* START *
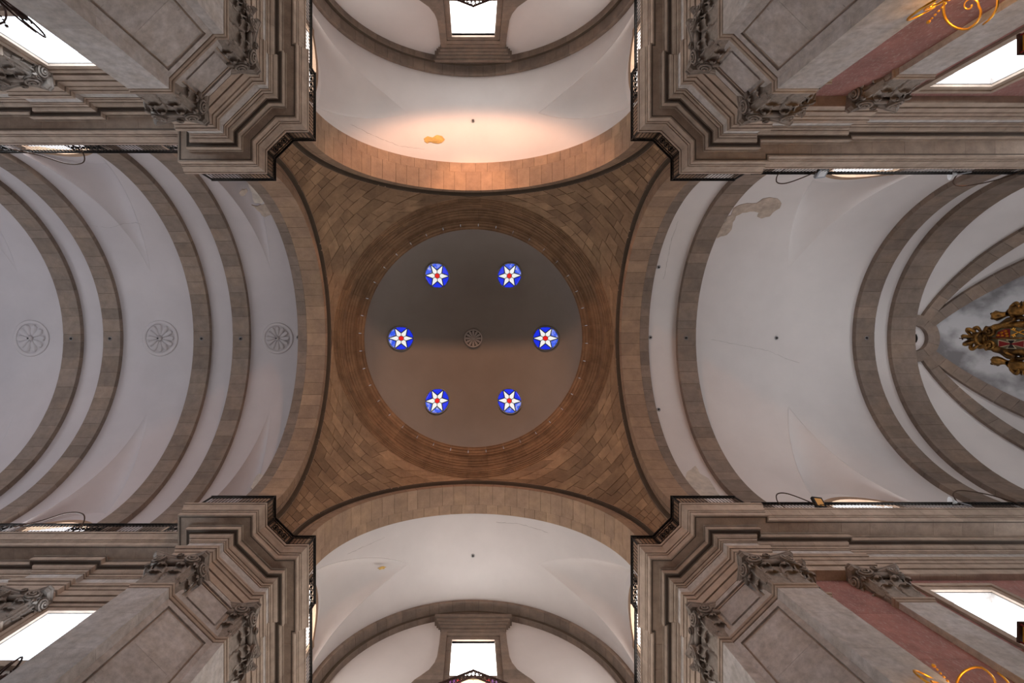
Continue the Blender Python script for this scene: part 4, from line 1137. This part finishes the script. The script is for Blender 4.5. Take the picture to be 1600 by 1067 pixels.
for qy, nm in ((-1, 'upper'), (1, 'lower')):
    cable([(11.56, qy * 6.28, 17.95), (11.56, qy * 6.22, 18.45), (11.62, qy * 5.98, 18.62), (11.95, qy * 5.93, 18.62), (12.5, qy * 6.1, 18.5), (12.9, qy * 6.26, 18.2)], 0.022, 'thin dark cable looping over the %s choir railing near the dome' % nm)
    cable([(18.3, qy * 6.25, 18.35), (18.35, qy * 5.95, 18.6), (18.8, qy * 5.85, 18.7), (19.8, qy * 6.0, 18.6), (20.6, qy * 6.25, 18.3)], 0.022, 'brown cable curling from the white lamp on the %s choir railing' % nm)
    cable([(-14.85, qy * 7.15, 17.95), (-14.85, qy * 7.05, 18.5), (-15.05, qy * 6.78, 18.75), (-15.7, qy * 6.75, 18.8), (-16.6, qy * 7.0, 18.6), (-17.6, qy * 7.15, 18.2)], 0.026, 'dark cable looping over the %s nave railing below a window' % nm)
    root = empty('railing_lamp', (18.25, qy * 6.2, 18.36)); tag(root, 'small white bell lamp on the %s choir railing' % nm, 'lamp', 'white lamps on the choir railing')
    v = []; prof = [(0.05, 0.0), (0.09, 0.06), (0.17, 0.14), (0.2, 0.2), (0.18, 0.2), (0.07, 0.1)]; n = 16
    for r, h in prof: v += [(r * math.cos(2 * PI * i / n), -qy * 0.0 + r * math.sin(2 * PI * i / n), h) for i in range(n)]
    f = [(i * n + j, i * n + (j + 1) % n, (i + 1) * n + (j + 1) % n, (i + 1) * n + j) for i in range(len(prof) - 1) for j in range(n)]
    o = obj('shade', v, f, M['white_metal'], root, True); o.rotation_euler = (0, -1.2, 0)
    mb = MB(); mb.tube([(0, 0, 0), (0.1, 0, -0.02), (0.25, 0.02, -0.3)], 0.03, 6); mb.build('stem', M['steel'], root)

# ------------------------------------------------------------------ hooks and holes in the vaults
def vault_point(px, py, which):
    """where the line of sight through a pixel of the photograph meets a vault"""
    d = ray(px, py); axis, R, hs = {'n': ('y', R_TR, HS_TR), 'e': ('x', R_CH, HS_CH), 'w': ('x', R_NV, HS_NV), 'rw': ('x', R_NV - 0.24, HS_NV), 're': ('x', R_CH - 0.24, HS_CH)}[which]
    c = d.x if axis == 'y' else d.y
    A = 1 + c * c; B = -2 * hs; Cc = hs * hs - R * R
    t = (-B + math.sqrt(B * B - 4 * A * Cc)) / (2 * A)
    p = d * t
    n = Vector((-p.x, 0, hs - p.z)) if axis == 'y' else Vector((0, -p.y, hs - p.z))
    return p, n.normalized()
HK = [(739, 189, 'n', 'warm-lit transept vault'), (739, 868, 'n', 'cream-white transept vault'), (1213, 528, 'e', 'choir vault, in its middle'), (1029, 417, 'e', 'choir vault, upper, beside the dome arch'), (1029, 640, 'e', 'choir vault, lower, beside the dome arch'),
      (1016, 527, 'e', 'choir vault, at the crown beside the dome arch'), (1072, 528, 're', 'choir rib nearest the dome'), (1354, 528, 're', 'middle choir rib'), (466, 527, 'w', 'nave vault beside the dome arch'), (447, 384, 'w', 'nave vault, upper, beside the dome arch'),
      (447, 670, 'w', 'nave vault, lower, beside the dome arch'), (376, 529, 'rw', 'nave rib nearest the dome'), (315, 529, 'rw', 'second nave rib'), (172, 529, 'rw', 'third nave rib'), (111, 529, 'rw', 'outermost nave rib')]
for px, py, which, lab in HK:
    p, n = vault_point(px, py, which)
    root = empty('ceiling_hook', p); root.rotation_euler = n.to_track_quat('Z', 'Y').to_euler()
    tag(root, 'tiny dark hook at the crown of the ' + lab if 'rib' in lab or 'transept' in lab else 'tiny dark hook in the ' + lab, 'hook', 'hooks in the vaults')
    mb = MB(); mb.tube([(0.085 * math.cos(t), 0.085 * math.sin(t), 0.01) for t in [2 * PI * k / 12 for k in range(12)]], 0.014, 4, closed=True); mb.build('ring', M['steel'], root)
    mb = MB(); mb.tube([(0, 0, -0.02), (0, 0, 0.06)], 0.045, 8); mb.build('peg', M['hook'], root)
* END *
> _SHORT PROBLEM_
With the pictures left out, restate word for word every line of the data above, from the first down to the line that contains "mb.build('stem', M['steel'], root)".

> _SOLUTION TO THE PROBLEM_
Continue the Blender Python script for this scene: part 4, from line 1137. This part finishes the script. The script is for Blender 4.5. Take the picture to be 1600 by 1067 pixels.
for qy, nm in ((-1, 'upper'), (1, 'lower')):
    cable([(11.56, qy * 6.28, 17.95), (11.56, qy * 6.22, 18.45), (11.62, qy * 5.98, 18.62), (11.95, qy * 5.93, 18.62), (12.5, qy * 6.1, 18.5), (12.9, qy * 6.26, 18.2)], 0.022, 'thin dark cable looping over the %s choir railing near the dome' % nm)
    cable([(18.3, qy * 6.25, 18.35), (18.35, qy * 5.95, 18.6), (18.8, qy * 5.85, 18.7), (19.8, qy * 6.0, 18.6), (20.6, qy * 6.25, 18.3)], 0.022, 'brown cable curling from the white lamp on the %s choir railing' % nm)
    cable([(-14.85, qy * 7.15, 17.95), (-14.85, qy * 7.05, 18.5), (-15.05, qy * 6.78, 18.75), (-15.7, qy * 6.75, 18.8), (-16.6, qy * 7.0, 18.6), (-17.6, qy * 7.15, 18.2)], 0.026, 'dark cable looping over the %s nave railing below a window' % nm)
    root = empty('railing_lamp', (18.25, qy * 6.2, 18.36)); tag(root, 'small white bell lamp on the %s choir railing' % nm, 'lamp', 'white lamps on the choir railing')
    v = []; prof = [(0.05, 0.0), (0.09, 0.06), (0.17, 0.14), (0.2, 0.2), (0.18, 0.2), (0.07, 0.1)]; n = 16
    for r, h in prof: v += [(r * math.cos(2 * PI * i / n), -qy * 0.0 + r * math.sin(2 * PI * i / n), h) for i in range(n)]
    f = [(i * n + j, i * n + (j + 1) % n, (i + 1) * n + (j + 1) % n, (i + 1) * n + j) for i in range(len(prof) - 1) for j in range(n)]
    o = obj('shade', v, f, M['white_metal'], root, True); o.rotation_euler = (0, -1.2, 0)
    mb = MB(); mb.tube([(0, 0, 0), (0.1, 0, -0.02), (0.25, 0.02, -0.3)], 0.03, 6); mb.build('stem', M['steel'], root)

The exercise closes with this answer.